The program is completed with Shostakovich’s Symphony No. 1, and Rachmaninoff’s Piano Concerto No. 3 performed by the renowned pianist Yuja Wang.
Luis Ramirez, one of the three composers, said those two works along with Wang were always present in his MP3 player while he was growing up.
“So now to be part of that program, it just blows my mind,” he said.
Fjóla Evans is another of the three composers. Born in Ottawa to an Icelandic mother and Canadian father, she grew up playing the cello in Iceland.
She said her family came back to Toronto in a time when she was practicing a lot with the cello.
Evans shared in social media a picture of herself as a teenager playing the cello in her house’s washroom.
“There was a lot of people around and for some reason this bathroom was pretty quiet,” she said.
Evans said she liked the resonance of her instrument with the tile.
“I really like that kind of really resonant, booming sounds. Even then,” she said.
TSO said the program was created in 2020 “to support the development of early career composers ready to expand their skills in orchestral composition.”
Three composers are selected yearly to work with the orchestra. Evans, Ramirez and Matthew-John Knights were the trio chosen by TSO for its NextGen Composer program for the period 2022-2023.
Ramirez and Evans agree it was important for them to receive feedback from RBC Affiliate Composer Alison Yun-Fei Jiang and TSO Principal Librarian Chris Reiche Boucher.
“And then we’ve been working now with Gustavo [Gimeno], he joined for the rehearsal process,” Evans said.
Spaniard Gustavo Gimeno, TSO’s music director, said he selected Shostakovich’s First Symphony to complement the new creations.
“What you hear in Shostakovich’s First is an artist who is young, creative, searching,” he said.
The performance is scheduled to begin with Knight’s work Lines, Layers, Ligaments.
In TSO’s website Knights said he likes to explore the concept of lines in music.
“The orchestra’s members all work together like ligaments do,” he said.

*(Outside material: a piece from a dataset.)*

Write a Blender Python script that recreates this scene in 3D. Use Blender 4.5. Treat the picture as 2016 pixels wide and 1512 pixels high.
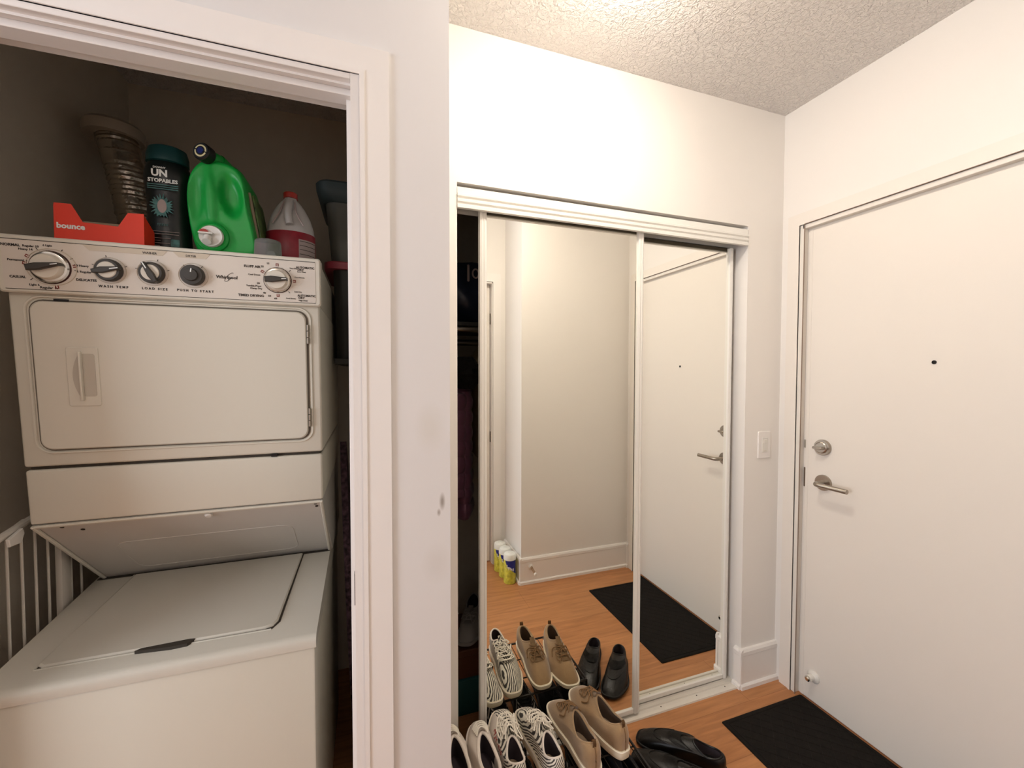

Evans’ work called Hraunflæði is scheduled to be the second composition to be performed.
She said it was inspired by the eruption of Fagradalsfjall volcano in 2021 and how she saw the lava a few months after.
“It was still warm, you could feel the heat from it and you could feel the smell, the smell of the inside of the earth,” Evans said.
On the other hand, Ramirez’s work is based on how bodies react to spicy food, a cultural element of the land where he was born, Aguascalientes, Mexico.
“We get into this kind of survival mode where our bodies are reacting to it and it’s making us like sweat and then, you know, drop and sniffle,” he said.
All three composers said they are also involved in the academic world.
Ramirez completed his PhD in composition in 2018 and plans to return to teaching next year. Evans and Knights are completing their doctoral degrees in composition.
Looking ahead to the coming months, Ramirez and Evans said they are preparing compositions for quartets, soprano or chamber music.
“So kind of smaller groups, which I love doing, very different from writing for orchestra, which is also something that I love,” Evans said.